Note: I am not even an intern and honestly I am not sure why using chapter 11 for rejecting contracts is not considered bad faith? Could someone with more experience explain it?
I can take a stab at these but I’m curious if youd be willing to write up the answers? Especially the asset divestiture leverage question. I feel it can go one if two ways
Edited my post, feel free to share your answer as well !
Believe the judge would decide what would qualify as bad faith - NRA ch11 being thrown out is an example of that (but not an example of a ch11 with an executory contract)
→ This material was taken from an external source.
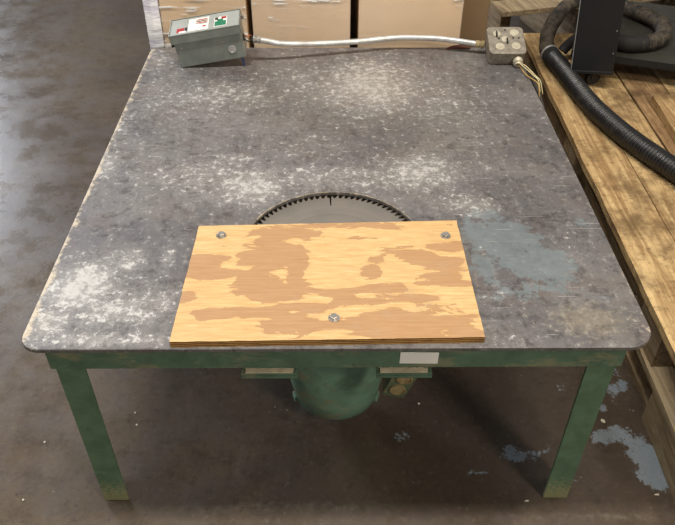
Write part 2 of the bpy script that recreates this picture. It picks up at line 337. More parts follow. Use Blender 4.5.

but if a debtor can prove to the court that they would not be able to pay or operate due to certain contracts, it would be in good faith
Realize that this is an old thread, but am going to bump to provide a reply to this comment. Executory contracts are rejectable in BK because they are, simplistically, a promise in exchange for a promise. To illustrate by using the example of an E&P who filed and is looking to reject midstream contracts (common theme right now, putting aside real property or covenant running w/ the land arguments), the E&P has agreed to pay future fees to the midstream operator in exchange for the midstream operator transporting their oil in its pipelines (or providing gathering & processing services) in the future. At this point, there's been no consideration provided by either party for these future services.
Given that the overarching function of the Ch. 11 process is to allow struggling companies to continue to operate post-emergence, the judge will generally grant the debtor's motions to reject executory contracts if they can demonstrate that fulfillment of those contracts would be damaging to the business. Circling back to the E&P/midstream contract example, let's say that the contract was signed 5 years ago at a minimum volume commitment, the E&P has shut-in a significant portion of its production and is producing volumes that represent 25% of the MVC. Furthermore, the contract is now at significantly above market rates. It's clear that retention of the contract would have a materially adverse impact on the reorganized entity, so the the judge is going to reject it.
Thanks a lot for your answer, it was not an old thread since I just wrote the answers this morning ahahah
I perfectly understood your example, thanks for taking the time to write it down!